# WHAT IS EXPECTED:
From the entries that follow, pick out all lines holding "script".

Scene modeling code data:
# # # #

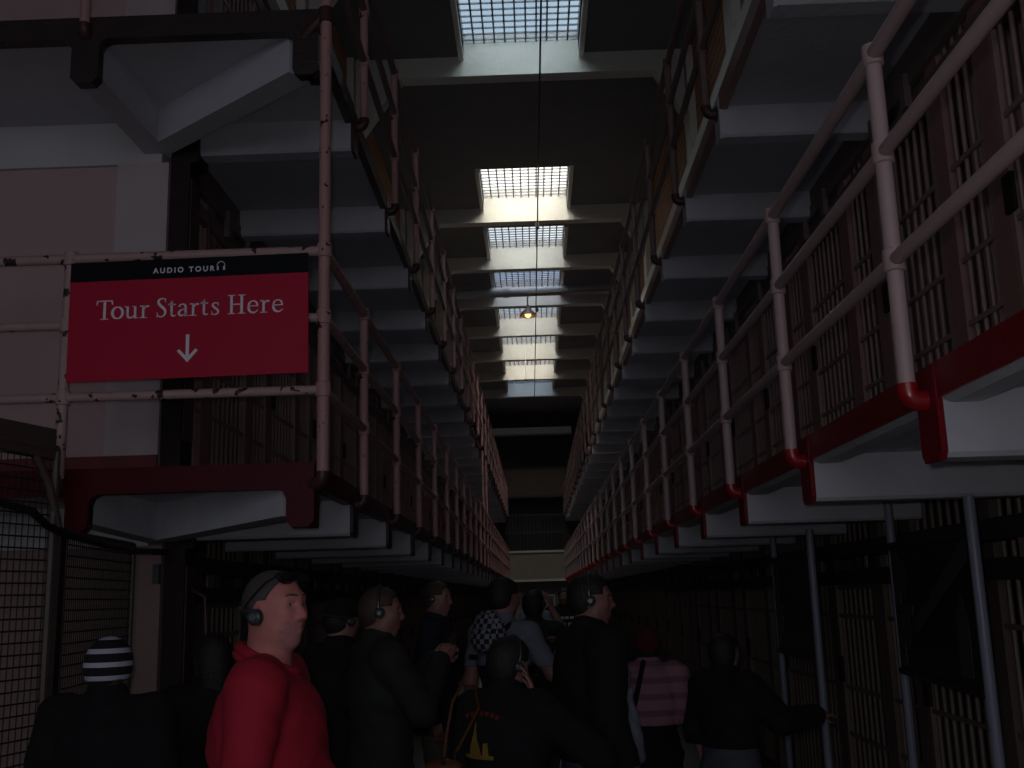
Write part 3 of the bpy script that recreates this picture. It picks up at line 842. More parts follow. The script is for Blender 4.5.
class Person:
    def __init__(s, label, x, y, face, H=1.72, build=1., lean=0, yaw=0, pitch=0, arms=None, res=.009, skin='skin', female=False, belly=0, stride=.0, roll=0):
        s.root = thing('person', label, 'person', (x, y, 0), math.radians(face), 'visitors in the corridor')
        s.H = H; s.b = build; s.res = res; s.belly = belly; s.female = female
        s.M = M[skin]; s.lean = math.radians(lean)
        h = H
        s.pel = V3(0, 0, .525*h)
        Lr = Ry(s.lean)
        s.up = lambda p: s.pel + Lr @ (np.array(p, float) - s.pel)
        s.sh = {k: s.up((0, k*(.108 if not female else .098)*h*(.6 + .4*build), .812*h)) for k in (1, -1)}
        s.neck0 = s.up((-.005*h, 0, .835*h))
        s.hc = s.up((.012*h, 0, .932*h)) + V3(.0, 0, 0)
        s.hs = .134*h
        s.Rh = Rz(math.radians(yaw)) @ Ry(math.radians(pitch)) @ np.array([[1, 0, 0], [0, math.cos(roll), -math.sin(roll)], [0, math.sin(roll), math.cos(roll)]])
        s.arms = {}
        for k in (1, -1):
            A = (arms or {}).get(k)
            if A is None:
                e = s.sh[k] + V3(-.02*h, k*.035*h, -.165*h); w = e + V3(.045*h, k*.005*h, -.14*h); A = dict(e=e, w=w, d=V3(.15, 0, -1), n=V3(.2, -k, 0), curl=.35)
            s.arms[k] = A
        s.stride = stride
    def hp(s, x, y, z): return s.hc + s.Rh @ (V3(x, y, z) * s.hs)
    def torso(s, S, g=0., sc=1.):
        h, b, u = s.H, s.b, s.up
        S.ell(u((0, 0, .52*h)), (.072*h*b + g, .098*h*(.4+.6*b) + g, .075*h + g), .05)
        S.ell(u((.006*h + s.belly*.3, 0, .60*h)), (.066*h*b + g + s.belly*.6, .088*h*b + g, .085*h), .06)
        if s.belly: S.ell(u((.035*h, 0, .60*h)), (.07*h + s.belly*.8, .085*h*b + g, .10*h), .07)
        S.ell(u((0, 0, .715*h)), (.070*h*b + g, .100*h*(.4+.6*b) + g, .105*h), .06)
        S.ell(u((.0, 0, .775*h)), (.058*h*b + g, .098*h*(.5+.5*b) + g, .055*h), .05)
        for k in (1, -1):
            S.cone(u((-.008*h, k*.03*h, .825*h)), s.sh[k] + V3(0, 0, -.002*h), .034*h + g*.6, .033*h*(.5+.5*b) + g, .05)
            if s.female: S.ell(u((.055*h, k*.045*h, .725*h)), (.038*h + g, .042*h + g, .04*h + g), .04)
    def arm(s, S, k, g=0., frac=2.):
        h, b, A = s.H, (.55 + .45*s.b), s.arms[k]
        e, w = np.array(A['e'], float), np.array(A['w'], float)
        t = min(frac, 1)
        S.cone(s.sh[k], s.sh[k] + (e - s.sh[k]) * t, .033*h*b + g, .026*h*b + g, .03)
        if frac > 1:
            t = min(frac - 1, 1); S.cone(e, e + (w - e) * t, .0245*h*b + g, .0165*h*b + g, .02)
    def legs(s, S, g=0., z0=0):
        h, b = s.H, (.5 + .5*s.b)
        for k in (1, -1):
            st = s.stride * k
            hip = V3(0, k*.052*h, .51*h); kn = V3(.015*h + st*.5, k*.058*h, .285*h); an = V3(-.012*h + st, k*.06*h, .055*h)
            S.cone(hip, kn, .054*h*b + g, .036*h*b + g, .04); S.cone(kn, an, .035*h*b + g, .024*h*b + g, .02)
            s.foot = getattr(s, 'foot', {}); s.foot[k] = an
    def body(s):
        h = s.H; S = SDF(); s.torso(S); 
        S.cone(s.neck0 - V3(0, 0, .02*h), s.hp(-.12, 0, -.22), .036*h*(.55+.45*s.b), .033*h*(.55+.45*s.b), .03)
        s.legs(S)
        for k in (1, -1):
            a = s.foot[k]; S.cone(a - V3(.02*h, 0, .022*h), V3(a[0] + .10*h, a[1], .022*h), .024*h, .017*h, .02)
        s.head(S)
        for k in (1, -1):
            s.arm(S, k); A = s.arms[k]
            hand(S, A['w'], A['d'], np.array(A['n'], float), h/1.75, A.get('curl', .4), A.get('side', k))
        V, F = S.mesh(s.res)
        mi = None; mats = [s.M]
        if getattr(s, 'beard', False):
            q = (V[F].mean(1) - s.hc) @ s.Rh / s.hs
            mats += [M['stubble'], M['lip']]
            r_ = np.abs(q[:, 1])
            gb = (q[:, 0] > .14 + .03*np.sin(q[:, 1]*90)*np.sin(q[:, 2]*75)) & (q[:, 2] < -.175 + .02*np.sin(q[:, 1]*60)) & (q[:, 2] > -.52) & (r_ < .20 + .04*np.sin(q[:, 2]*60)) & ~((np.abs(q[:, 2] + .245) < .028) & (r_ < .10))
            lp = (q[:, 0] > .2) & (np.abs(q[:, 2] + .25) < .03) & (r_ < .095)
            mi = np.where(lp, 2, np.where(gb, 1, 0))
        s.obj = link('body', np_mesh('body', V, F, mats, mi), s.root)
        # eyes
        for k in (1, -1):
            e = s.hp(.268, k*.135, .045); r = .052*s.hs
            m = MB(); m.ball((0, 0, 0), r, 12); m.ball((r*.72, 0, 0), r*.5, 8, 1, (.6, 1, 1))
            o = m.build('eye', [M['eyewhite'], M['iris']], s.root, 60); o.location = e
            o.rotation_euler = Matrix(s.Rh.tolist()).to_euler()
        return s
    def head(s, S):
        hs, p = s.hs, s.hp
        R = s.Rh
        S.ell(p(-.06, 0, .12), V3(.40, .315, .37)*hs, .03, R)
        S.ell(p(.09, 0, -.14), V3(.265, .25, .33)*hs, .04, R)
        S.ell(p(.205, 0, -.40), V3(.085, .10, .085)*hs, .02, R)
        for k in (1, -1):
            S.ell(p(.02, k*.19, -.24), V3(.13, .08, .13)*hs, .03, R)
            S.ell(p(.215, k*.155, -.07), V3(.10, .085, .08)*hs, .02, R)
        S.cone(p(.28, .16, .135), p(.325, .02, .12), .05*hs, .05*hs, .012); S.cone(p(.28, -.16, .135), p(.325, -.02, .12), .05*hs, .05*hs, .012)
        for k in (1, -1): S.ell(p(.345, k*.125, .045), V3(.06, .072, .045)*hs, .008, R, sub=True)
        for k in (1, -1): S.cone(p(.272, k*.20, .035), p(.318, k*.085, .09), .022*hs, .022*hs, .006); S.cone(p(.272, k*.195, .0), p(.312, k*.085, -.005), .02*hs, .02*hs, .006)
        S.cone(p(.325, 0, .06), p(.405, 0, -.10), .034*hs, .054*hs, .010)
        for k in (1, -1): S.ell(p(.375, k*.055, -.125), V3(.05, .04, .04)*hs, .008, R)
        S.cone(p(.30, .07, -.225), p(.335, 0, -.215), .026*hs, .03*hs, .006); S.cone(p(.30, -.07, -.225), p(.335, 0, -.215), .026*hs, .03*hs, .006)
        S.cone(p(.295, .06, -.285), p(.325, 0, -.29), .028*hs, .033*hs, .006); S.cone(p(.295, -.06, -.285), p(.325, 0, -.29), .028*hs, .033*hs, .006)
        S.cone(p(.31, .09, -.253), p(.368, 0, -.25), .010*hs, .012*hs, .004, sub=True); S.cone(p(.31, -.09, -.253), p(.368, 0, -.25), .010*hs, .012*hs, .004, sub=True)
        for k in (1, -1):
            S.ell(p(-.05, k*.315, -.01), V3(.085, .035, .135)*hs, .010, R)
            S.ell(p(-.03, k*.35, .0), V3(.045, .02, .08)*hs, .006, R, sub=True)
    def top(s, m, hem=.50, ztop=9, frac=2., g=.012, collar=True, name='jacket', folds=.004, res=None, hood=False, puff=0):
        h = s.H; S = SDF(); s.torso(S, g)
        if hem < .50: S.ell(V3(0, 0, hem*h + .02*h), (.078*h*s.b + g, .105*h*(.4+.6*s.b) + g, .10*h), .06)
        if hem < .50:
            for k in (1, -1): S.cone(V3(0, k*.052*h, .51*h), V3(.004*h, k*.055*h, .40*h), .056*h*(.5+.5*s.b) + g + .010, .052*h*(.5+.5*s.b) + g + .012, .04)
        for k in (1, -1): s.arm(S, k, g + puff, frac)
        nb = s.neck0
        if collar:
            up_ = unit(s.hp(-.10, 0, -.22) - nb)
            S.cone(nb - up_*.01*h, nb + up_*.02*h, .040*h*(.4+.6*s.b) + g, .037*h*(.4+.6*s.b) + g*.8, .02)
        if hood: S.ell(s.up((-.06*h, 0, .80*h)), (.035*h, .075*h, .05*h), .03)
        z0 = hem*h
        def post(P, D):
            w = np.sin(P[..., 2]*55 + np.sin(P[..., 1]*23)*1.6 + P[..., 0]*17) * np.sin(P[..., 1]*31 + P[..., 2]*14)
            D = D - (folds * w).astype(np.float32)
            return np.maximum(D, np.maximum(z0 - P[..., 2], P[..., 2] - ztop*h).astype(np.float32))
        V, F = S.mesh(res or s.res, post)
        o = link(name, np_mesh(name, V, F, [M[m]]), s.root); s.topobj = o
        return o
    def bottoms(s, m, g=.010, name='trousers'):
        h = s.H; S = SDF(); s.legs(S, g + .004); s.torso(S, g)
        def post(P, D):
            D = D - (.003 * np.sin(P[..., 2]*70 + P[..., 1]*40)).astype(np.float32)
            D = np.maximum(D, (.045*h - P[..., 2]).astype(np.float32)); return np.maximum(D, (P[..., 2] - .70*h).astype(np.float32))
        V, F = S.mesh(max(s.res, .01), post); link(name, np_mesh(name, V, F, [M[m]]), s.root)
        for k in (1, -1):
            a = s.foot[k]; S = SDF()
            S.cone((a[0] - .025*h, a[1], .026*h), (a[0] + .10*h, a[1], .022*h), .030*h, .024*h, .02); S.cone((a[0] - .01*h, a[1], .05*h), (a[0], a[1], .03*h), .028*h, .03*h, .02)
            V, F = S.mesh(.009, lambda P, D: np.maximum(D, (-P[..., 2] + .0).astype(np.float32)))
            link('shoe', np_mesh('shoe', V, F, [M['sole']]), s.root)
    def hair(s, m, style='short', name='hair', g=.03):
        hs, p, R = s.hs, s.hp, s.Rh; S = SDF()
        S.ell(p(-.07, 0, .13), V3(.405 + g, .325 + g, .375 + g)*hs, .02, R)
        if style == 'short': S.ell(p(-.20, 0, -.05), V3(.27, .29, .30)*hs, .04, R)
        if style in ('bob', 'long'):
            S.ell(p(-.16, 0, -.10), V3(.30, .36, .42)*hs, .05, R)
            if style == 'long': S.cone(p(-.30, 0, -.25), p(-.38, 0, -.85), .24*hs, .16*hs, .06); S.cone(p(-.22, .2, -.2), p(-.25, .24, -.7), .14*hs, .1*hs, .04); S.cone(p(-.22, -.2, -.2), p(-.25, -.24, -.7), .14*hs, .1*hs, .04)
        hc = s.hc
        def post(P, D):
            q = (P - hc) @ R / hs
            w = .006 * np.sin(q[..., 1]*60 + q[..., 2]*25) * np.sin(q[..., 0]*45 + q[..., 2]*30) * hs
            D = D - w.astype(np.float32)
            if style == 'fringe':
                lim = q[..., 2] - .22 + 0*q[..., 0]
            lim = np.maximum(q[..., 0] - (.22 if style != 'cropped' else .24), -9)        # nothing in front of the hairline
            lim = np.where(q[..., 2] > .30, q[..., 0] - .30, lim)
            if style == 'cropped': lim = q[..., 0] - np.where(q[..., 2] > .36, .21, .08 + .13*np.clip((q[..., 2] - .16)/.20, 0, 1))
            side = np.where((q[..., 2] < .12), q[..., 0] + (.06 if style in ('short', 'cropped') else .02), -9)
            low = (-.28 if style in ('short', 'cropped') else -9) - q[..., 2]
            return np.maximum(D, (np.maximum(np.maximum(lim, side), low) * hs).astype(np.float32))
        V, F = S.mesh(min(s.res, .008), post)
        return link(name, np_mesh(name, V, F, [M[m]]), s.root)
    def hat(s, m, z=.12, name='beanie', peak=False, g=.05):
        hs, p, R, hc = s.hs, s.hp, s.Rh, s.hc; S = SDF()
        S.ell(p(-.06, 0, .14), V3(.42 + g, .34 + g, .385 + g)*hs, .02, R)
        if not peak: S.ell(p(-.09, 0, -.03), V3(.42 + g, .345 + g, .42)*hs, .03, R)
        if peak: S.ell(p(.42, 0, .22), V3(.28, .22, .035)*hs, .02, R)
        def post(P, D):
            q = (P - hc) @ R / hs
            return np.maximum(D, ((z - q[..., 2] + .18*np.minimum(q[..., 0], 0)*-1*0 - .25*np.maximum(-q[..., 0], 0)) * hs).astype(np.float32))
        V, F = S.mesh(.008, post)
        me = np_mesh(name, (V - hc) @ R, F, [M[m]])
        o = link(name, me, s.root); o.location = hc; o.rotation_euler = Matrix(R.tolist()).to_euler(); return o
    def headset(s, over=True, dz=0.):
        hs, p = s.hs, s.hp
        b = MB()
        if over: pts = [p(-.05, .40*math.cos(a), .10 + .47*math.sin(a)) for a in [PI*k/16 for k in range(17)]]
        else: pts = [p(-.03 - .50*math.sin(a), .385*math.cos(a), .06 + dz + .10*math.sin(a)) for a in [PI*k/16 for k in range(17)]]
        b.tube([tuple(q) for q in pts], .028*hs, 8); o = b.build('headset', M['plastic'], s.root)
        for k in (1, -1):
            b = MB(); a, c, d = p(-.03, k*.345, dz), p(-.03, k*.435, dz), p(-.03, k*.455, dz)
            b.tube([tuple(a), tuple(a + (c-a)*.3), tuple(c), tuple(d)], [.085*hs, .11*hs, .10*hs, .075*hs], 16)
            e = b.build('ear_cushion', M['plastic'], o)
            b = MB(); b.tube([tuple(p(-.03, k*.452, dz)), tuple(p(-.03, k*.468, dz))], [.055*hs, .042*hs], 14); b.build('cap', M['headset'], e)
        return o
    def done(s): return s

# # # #

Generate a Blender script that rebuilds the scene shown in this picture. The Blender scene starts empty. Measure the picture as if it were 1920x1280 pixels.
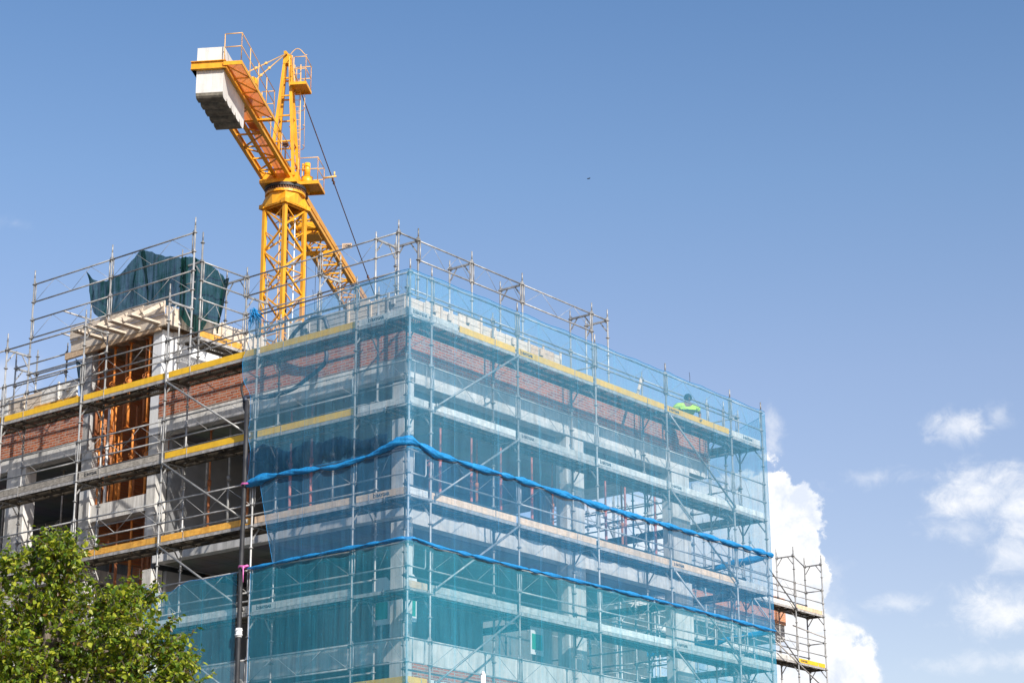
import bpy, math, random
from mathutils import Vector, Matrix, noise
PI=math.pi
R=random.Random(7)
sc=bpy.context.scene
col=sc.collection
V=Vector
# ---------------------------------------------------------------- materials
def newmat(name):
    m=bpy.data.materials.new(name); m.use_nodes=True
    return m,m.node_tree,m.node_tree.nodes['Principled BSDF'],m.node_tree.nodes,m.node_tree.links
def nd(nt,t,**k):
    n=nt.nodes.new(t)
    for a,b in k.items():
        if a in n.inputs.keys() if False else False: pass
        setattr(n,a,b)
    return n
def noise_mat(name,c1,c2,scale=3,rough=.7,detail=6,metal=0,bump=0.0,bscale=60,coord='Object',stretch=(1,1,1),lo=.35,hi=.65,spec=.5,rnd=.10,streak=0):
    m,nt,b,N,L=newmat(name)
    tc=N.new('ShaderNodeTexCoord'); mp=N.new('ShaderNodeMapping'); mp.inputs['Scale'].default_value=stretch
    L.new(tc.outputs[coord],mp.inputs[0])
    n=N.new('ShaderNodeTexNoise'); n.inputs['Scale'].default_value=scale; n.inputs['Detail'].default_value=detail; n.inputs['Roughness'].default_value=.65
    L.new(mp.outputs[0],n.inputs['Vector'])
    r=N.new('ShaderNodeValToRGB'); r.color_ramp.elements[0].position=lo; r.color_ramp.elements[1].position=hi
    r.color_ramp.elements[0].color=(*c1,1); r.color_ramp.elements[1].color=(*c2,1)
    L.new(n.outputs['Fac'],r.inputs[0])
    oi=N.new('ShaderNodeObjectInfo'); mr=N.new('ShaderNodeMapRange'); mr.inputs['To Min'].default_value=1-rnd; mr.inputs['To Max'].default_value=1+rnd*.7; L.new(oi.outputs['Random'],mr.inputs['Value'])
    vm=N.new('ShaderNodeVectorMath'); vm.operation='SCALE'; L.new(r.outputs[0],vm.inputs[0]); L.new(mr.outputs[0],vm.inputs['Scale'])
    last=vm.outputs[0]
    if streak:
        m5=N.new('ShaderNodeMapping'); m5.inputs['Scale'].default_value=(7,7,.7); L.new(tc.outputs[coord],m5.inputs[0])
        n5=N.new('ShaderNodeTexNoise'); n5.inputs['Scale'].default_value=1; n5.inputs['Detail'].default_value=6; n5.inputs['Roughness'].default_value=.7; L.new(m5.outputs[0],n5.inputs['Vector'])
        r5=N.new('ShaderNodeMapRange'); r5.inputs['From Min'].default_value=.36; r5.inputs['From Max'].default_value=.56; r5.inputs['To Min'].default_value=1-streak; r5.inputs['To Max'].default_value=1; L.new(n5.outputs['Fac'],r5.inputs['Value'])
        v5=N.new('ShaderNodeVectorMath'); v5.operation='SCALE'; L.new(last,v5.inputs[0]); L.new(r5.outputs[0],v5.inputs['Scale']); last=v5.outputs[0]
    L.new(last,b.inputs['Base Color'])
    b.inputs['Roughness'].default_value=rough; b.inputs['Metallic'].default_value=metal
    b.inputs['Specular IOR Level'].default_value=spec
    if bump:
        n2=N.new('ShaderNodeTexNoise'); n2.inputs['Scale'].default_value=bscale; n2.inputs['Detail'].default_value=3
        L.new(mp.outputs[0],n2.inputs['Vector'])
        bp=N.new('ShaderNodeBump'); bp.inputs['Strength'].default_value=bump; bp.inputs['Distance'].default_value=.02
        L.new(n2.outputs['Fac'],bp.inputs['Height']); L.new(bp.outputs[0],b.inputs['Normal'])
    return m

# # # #

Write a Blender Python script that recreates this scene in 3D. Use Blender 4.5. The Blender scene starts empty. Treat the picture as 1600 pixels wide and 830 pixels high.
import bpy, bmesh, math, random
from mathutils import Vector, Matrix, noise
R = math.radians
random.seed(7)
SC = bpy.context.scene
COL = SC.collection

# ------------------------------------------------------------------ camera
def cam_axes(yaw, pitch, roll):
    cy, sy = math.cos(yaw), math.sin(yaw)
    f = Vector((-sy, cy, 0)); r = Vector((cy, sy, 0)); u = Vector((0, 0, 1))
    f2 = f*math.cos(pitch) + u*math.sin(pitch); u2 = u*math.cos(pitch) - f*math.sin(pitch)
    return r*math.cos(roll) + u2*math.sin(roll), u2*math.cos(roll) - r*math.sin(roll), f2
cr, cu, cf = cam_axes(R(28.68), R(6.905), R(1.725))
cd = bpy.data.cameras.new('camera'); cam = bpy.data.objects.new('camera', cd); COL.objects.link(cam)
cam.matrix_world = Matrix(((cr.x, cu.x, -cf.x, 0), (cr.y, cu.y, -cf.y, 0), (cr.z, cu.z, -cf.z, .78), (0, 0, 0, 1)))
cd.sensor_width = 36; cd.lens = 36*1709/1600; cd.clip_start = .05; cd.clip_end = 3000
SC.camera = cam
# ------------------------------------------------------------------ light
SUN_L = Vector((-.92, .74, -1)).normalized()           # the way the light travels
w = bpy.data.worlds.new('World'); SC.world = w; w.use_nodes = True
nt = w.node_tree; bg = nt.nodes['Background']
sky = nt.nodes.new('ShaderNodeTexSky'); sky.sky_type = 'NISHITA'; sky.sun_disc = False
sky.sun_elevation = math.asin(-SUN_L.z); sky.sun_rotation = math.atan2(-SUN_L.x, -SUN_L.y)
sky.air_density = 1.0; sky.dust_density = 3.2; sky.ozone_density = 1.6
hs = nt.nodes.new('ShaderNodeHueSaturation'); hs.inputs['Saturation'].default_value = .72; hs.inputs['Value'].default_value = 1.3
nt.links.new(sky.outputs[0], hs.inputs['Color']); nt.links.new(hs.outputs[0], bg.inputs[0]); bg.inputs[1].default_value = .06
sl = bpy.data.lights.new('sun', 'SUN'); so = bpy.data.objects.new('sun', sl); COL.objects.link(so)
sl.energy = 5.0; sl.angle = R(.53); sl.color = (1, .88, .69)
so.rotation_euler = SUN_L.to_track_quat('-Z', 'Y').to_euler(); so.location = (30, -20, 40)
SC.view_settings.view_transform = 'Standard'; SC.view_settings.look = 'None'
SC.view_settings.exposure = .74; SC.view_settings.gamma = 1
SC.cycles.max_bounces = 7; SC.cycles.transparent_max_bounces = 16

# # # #

# TASK SOLUTION:
Write part 3 of the bpy script that recreates this picture. It picks up at line 842. More parts follow. The script is for Blender 4.5.
Generate a Blender script that rebuilds the scene shown in this picture. The Blender scene starts empty. Measure the picture as if it were 1920x1280 pixels.
Write a Blender Python script that recreates this scene in 3D. Use Blender 4.5. The Blender scene starts empty. Treat the picture as 1600 pixels wide and 830 pixels high.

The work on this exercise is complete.